→ Data entries:
=====

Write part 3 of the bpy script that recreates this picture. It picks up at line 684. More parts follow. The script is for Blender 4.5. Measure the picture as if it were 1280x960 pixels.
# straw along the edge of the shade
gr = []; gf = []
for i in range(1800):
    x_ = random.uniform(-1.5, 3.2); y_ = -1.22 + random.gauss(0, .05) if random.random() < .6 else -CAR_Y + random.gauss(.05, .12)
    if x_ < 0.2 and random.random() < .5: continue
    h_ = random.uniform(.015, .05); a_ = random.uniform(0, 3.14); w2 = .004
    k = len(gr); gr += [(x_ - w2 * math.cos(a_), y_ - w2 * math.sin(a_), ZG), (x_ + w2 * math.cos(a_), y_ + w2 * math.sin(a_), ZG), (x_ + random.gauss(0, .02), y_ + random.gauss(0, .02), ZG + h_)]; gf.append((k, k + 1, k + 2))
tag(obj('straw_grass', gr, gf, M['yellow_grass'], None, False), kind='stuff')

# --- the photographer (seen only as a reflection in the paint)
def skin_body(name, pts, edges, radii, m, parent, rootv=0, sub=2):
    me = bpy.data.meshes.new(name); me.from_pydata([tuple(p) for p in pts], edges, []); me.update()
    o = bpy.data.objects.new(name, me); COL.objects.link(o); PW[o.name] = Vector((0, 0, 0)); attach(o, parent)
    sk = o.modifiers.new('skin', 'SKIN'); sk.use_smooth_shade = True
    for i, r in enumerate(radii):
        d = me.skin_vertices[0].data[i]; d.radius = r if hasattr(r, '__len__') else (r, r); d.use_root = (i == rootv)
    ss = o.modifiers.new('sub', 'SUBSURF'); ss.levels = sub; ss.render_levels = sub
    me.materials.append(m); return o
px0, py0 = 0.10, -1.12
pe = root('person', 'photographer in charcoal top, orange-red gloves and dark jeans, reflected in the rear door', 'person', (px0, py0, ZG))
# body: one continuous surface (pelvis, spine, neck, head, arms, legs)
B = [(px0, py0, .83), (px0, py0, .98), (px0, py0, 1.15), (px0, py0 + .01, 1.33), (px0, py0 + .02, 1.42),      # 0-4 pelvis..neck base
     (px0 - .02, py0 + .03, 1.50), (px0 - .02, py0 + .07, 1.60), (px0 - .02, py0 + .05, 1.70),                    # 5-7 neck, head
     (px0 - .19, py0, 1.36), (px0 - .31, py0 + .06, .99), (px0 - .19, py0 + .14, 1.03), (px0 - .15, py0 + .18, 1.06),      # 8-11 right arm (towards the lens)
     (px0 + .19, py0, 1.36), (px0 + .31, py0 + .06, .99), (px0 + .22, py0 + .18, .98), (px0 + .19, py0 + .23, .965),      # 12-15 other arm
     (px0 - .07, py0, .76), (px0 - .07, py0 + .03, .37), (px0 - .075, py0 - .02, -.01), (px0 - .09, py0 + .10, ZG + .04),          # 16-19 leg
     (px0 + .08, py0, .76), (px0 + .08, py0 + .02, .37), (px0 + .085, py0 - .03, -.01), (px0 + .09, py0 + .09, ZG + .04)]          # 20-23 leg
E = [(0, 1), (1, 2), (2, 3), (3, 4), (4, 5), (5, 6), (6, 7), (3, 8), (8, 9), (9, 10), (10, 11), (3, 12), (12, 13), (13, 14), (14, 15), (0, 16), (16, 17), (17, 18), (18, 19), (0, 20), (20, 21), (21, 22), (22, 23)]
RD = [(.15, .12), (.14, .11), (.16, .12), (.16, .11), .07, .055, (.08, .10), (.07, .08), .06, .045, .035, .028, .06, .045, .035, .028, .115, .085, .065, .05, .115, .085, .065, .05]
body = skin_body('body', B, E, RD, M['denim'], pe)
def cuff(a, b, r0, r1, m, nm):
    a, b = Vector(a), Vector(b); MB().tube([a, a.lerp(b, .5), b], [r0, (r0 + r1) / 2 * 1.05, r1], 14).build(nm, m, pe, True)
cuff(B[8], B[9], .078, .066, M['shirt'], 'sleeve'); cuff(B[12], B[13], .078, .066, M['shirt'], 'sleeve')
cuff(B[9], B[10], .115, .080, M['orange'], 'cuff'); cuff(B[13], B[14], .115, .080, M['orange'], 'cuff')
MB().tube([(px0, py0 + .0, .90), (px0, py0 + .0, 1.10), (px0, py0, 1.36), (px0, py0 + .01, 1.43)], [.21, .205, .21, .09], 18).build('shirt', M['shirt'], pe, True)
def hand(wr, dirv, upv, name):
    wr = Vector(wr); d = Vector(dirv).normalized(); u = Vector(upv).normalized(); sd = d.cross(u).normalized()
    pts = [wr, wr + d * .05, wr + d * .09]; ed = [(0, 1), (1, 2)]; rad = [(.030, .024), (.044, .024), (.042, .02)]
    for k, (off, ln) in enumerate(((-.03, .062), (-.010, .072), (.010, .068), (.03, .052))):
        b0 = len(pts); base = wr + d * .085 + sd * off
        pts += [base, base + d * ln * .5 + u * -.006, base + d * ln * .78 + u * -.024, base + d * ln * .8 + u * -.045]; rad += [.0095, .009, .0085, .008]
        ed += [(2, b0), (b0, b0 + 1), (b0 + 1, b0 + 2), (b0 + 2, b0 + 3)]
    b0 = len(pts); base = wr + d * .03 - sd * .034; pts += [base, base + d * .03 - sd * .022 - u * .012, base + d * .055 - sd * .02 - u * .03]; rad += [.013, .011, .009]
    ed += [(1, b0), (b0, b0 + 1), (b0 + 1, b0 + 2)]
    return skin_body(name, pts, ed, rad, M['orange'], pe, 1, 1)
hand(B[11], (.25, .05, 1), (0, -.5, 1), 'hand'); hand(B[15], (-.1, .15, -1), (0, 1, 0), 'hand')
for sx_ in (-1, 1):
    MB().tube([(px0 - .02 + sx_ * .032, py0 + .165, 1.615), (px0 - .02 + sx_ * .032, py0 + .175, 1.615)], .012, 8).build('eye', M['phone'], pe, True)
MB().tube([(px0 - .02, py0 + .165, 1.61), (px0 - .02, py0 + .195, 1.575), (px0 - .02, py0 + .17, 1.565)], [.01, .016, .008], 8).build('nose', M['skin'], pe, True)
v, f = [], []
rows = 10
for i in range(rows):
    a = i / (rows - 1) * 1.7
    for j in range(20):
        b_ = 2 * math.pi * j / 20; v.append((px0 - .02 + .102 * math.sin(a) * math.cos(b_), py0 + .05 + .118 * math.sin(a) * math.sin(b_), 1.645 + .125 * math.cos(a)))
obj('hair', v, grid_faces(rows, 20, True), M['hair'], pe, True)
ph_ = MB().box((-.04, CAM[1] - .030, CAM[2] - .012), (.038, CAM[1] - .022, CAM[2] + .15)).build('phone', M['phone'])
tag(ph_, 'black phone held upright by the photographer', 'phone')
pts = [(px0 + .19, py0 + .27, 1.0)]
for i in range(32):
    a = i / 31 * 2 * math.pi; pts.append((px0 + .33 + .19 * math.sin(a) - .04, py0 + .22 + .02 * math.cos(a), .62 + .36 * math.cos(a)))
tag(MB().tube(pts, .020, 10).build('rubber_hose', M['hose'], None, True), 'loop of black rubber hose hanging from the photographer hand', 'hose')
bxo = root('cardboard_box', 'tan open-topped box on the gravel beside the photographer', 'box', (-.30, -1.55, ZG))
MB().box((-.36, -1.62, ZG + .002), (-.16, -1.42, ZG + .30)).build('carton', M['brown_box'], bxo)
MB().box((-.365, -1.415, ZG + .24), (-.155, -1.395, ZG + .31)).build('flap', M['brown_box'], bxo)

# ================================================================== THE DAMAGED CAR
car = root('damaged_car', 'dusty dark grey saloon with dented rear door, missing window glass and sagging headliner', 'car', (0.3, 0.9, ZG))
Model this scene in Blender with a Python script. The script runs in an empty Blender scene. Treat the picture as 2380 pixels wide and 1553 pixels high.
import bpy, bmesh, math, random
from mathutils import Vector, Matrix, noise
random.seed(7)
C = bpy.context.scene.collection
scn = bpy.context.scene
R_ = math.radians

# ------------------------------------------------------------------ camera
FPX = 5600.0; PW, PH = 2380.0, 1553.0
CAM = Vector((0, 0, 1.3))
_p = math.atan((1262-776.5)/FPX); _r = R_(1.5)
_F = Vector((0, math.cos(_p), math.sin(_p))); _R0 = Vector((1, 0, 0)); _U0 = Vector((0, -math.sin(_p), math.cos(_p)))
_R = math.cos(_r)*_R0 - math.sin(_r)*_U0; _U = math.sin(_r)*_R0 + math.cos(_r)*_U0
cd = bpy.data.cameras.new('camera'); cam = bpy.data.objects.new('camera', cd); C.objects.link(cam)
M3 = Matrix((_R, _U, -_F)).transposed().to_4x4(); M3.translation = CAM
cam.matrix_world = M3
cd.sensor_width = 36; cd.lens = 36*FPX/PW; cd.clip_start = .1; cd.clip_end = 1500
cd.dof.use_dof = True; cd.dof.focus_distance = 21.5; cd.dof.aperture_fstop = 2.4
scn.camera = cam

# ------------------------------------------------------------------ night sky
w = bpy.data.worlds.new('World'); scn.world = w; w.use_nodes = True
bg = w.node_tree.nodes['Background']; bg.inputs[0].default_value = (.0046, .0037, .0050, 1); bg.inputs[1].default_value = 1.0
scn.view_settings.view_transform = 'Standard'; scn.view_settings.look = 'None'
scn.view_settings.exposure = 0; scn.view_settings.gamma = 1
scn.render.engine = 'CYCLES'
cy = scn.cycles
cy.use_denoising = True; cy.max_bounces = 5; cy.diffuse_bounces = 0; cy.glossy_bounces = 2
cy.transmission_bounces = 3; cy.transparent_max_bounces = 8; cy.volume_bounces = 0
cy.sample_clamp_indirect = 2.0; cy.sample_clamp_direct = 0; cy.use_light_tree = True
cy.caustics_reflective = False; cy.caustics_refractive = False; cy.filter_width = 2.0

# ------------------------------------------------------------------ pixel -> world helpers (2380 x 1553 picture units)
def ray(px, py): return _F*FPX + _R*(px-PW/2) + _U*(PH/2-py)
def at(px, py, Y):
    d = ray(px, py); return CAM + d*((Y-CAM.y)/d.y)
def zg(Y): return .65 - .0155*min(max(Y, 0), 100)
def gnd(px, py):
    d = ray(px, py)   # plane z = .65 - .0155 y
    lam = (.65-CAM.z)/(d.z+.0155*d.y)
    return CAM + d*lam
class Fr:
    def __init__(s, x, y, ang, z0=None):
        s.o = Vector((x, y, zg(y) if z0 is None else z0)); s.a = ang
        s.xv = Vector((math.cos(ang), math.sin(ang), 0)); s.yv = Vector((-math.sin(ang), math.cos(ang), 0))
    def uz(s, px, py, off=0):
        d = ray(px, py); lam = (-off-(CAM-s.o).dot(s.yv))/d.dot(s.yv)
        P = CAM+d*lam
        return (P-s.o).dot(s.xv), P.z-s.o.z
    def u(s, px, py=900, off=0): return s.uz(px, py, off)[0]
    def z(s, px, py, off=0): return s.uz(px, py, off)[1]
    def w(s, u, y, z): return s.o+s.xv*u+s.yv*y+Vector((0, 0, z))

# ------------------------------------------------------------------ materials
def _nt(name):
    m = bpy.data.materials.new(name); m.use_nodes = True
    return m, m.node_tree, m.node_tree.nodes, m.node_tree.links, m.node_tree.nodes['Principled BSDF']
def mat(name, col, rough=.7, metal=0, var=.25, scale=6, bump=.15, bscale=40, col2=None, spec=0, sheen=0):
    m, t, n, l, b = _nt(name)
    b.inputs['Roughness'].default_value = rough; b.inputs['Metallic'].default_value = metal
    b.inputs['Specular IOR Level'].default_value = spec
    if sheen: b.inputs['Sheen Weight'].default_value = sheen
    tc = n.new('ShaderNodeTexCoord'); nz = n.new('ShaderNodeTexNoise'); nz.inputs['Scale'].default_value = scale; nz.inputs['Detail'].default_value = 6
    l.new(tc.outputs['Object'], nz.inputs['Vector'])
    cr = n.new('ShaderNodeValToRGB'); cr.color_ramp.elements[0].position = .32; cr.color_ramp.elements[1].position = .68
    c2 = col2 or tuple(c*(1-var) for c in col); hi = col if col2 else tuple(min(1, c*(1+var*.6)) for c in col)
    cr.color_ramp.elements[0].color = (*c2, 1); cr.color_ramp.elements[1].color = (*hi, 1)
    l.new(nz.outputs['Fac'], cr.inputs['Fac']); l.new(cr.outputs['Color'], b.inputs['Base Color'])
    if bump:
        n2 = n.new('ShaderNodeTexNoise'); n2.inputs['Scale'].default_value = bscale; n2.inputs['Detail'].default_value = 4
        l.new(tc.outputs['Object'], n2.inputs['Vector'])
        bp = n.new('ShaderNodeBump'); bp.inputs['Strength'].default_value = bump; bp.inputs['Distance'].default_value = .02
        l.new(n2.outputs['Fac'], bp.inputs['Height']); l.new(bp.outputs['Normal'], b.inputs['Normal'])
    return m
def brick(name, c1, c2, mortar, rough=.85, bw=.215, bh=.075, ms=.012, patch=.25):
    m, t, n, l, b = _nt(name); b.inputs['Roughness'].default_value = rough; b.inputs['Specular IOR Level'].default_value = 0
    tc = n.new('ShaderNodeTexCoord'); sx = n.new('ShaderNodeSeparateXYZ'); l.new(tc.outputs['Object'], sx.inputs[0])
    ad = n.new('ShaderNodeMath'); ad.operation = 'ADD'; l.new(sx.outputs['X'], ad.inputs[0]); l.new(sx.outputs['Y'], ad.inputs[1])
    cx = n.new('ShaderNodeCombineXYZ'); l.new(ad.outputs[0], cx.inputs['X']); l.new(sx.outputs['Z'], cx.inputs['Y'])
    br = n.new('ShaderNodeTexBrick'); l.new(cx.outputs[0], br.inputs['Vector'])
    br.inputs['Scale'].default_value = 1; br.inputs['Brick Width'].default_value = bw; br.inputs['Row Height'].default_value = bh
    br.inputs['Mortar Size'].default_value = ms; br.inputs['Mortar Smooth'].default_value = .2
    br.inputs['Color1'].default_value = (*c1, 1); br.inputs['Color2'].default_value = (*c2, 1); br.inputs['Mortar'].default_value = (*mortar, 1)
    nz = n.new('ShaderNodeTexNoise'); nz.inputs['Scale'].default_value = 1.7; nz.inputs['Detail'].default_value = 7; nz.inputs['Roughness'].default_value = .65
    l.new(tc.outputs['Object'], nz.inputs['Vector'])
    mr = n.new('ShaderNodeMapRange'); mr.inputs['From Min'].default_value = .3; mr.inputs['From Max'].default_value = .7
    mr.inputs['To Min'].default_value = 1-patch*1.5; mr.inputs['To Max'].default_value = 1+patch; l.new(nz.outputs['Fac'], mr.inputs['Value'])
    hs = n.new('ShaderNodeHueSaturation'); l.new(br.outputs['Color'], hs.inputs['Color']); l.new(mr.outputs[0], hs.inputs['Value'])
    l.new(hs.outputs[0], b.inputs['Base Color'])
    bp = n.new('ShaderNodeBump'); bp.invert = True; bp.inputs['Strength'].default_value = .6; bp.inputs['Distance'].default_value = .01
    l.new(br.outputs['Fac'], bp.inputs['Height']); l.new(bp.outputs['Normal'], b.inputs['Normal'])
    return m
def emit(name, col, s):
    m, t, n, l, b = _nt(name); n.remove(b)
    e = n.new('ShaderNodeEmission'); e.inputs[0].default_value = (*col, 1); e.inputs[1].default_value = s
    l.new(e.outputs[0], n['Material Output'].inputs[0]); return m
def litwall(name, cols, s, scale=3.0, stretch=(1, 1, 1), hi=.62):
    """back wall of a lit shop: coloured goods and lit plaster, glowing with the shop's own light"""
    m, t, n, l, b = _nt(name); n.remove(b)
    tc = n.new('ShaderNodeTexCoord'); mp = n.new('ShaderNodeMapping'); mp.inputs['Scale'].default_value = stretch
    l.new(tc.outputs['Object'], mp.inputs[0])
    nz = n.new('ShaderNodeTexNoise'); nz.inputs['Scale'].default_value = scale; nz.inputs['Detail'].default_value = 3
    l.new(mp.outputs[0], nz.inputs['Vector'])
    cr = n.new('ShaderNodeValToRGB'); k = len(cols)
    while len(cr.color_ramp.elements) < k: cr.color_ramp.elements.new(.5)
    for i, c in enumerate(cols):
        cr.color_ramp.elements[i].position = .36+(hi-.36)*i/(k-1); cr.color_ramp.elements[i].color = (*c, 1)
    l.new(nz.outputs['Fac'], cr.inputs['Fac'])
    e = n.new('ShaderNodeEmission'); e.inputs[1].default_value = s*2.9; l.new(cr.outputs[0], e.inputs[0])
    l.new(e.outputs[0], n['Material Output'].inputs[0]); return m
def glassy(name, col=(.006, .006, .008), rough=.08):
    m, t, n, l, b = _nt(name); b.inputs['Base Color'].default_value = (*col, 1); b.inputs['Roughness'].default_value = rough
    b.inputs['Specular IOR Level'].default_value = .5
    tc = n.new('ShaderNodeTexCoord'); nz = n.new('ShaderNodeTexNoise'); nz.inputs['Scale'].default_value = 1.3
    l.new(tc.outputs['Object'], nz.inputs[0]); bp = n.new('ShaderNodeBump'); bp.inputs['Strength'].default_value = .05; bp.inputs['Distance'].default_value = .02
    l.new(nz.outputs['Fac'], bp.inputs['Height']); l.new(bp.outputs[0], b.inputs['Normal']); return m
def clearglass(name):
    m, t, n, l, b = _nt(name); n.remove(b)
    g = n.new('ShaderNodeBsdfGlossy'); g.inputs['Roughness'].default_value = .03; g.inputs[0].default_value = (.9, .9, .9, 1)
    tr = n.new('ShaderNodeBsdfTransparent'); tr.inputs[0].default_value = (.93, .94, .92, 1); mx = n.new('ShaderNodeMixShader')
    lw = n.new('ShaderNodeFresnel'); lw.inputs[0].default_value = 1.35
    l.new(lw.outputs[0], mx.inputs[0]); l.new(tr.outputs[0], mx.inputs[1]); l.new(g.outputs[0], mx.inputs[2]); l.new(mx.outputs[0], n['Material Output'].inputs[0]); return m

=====

→ Stated goal: Your task is to transcribe only the lines from the line containing "Model this scene" through the line containing "scn.camera = cam", word for word.

→ The reply:
Model this scene in Blender with a Python script. The script runs in an empty Blender scene. Treat the picture as 2380 pixels wide and 1553 pixels high.
import bpy, bmesh, math, random
from mathutils import Vector, Matrix, noise
random.seed(7)
C = bpy.context.scene.collection
scn = bpy.context.scene
R_ = math.radians

# ------------------------------------------------------------------ camera
FPX = 5600.0; PW, PH = 2380.0, 1553.0
CAM = Vector((0, 0, 1.3))
_p = math.atan((1262-776.5)/FPX); _r = R_(1.5)
_F = Vector((0, math.cos(_p), math.sin(_p))); _R0 = Vector((1, 0, 0)); _U0 = Vector((0, -math.sin(_p), math.cos(_p)))
_R = math.cos(_r)*_R0 - math.sin(_r)*_U0; _U = math.sin(_r)*_R0 + math.cos(_r)*_U0
cd = bpy.data.cameras.new('camera'); cam = bpy.data.objects.new('camera', cd); C.objects.link(cam)
M3 = Matrix((_R, _U, -_F)).transposed().to_4x4(); M3.translation = CAM
cam.matrix_world = M3
cd.sensor_width = 36; cd.lens = 36*FPX/PW; cd.clip_start = .1; cd.clip_end = 1500
cd.dof.use_dof = True; cd.dof.focus_distance = 21.5; cd.dof.aperture_fstop = 2.4
scn.camera = cam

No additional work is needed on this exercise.